Canada is in a transportation conundrum. The economic rise of Asia has pulled huge volumes of grain, minerals and oil exports westward over the challenging Rocky Mountains and into B.C. ports — taxing existing rail infrastructure and causing ships to line up for days. Blood is boiling as grain farmers, oil and mining companies fight over rail cars, port delays and lost business – forcing the government to continuously send money to shore up infrastructure.
As rail companies like Canadian Pacific Railway have said, we need to relieve some of the pressure and move more products eastwards where the Great Lakes-St. Lawrence shipping navigation system has 50% capacity up for grabs. Manitoba and parts of Saskatchewan already send grain exports eastwards with great success but there is an imaginary line in Saskatchewan where the transportation costs undermine the business case to use this route for key international export markets – and one of the reasons is the cost of pilotage.
For the uninitiated, pilotage is an unknown, unseen quantity. You’ve probably never heard of it. In ports and other specific channels, ships are mandated by law to have a pilot come on board to help with navigation. Most of the 3700-kilometre Great Lakes-St. Lawrence waterway is within a mandatory pilotage zone as are other areas along the east and west coasts.

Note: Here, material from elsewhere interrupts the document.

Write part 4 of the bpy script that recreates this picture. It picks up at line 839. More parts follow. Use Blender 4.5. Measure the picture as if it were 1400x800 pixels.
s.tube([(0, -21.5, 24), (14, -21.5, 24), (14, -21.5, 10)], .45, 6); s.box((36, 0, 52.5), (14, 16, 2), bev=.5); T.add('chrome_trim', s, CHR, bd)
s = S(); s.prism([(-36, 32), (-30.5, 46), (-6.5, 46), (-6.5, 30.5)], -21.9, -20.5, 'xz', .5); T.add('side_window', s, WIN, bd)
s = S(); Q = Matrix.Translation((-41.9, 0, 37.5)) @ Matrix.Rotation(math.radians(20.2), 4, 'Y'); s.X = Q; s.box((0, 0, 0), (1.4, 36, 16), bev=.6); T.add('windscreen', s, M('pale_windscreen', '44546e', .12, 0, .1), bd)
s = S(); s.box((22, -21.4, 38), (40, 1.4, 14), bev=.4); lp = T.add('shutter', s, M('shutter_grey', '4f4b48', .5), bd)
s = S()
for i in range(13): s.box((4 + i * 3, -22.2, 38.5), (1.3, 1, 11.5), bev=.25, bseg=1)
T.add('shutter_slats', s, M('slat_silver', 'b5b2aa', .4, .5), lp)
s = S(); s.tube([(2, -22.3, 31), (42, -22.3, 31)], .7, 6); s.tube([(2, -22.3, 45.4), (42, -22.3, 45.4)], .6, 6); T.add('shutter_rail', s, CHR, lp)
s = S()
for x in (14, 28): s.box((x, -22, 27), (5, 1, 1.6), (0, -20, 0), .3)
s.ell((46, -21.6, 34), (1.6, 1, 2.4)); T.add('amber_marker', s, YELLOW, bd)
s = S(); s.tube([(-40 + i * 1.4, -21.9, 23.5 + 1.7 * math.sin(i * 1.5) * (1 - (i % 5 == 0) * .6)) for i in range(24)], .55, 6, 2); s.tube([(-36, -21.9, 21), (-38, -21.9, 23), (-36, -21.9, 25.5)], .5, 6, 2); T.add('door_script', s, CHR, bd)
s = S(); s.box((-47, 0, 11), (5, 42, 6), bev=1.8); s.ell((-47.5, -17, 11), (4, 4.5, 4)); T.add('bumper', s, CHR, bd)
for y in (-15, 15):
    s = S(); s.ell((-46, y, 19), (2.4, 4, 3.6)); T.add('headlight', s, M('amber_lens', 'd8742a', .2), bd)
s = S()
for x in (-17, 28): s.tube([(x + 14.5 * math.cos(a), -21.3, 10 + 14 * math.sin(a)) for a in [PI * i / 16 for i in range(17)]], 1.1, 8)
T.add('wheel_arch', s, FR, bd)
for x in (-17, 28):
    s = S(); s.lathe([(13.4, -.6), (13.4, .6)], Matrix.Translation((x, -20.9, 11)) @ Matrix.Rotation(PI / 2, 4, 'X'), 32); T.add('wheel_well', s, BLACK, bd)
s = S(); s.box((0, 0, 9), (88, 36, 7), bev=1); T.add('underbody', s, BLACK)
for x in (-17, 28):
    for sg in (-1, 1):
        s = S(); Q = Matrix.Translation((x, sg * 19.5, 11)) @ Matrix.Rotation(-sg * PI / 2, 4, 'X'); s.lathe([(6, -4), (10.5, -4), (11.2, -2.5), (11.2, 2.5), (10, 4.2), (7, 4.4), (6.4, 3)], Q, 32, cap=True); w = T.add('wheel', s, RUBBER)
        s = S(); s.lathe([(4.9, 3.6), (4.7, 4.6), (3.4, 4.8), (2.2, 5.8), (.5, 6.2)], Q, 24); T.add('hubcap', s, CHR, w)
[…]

Unsurprisingly, pilotage costs have a long history of increasing at rates that far exceed the rate of inflation. Just in the past five years, fees, salaries and benefits paid to licensed pilots have increased 3.4 times more than CPI. For example, on the St. Lawrence River, the hourly cost of pilotage exceeds the cost of the entire crew of a vessel, or more than double the cost of a vessel’s captain.